But all kidding aside, I hope you found this tutorial interesting, and I thank you for your time! Let me know on social media if something was not clear enough, and I will do my best to improve this article!

Appendix: The full source code

Here you can find the full source code.

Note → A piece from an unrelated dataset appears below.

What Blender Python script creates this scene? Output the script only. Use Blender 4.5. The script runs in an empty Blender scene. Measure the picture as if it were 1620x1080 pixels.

The code (as well as the .hex file) are also available for download in the resources box.

/*
 * File:   main.c
 * Author: boos
 *
 * Created on January 18, 2020, 6:39 PM
 */

// CONFIG1
#pragma config FOSC = INTOSC    // Oscillator Selection Bits (INTOSC oscillator: I/O function on CLKIN pin)
#pragma config WDTE = OFF       // Watchdog Timer Enable (WDT disabled)
#pragma config PWRTE = OFF      // Power-up Timer Enable (PWRT disabled)
#pragma config MCLRE = OFF      // MCLR Pin Function Select (MCLR/VPP pin function is digital input)
#pragma config CP = OFF         // Flash Program Memory Code Protection (Program memory code protection is disabled)
#pragma config BOREN = ON       // Brown-out Reset Enable (Brown-out Reset enabled)
#pragma config CLKOUTEN = OFF   // Clock Out Enable (CLKOUT function is disabled. I/O or oscillator function on the CLKOUT pin)
#pragma config IESO = OFF       // Internal/External Switchover Mode (Internal/External Switchover Mode is disabled)
#pragma config FCMEN = OFF      // Fail-Safe Clock Monitor Enable (Fail-Safe Clock Monitor is disabled)

// CONFIG2
#pragma config WRT = OFF        // Flash Memory Self-Write Protection (Write protection off)
#pragma config CPUDIV = CLKDIV6 // CPU System Clock Selection Bit (CPU system clock divided by 6)
#pragma config USBLSCLK = 48MHz // USB Low SPeed Clock Selection bit (System clock expects 48 MHz, FS/LS USB CLKENs divide-by is set to 8.)
#pragma config PLLMULT = 3x     // PLL Multipler Selection Bit (3x Output Frequency Selected)
#pragma config PLLEN = ENABLED  // PLL Enable Bit (3x or 4x PLL Enabled)
#pragma config STVREN = ON      // Stack Overflow/Underflow Reset Enable (Stack Overflow or Underflow will cause a Reset)
#pragma config BORV = LO        // Brown-out Reset Voltage Selection (Brown-out Reset Voltage (Vbor), low trip point selected.)
#pragma config LPBOR = OFF      // Low-Power Brown Out Reset (Low-Power BOR is disabled)
#pragma config LVP = OFF        // Low-Voltage Programming Enable (High-voltage on MCLR/VPP must be used for programming)

#include 
#define _XTAL_FREQ 4000000

// auxiliary variables
char dac_value = 0;
char dir = 1;

void main(void) {
    
     // set internal oscillator to 4MHz
    IRCF0 = 1;
    IRCF1 = 0;
    IRCF2 = 1;
    IRCF3 = 1;
    
    // turn off ADC settings for DAC pins
    TRISC2 = 0;
    TRISC3 = 0;
    ANSC2 = 0;
    ANSC3 = 0;
    
    // DAC source: VDD
    D1PSS0 = 0;
    D1PSS1 = 0;
    
    // enable DAC output 1, but NOT output 2
    DACOE1 = 1;
    DACOE2 = 0;
    
    // switch DAC on
    DACEN = 1;
    
    // main loop
    while (1) {
        
        // increase or decrease DAC value
        dac_value += dir;
        if (dac_value >= 31) {
            dir = -1;
        } else if (dac_value == 0) {
            dir = 1;
        }
        
        // write DAC value into DAC register
        DACR0 = dac_value & 1;
        DACR1 = (dac_value & 2) >> 1;
        DACR2 = (dac_value & 4) >> 2;
        DACR3 = (dac_value & 8) >> 3;
        DACR4 = (dac_value & 16) >> 4;
        
        // wait 100ms
        __delay_ms(100);
        
    }
    
    return;
    
}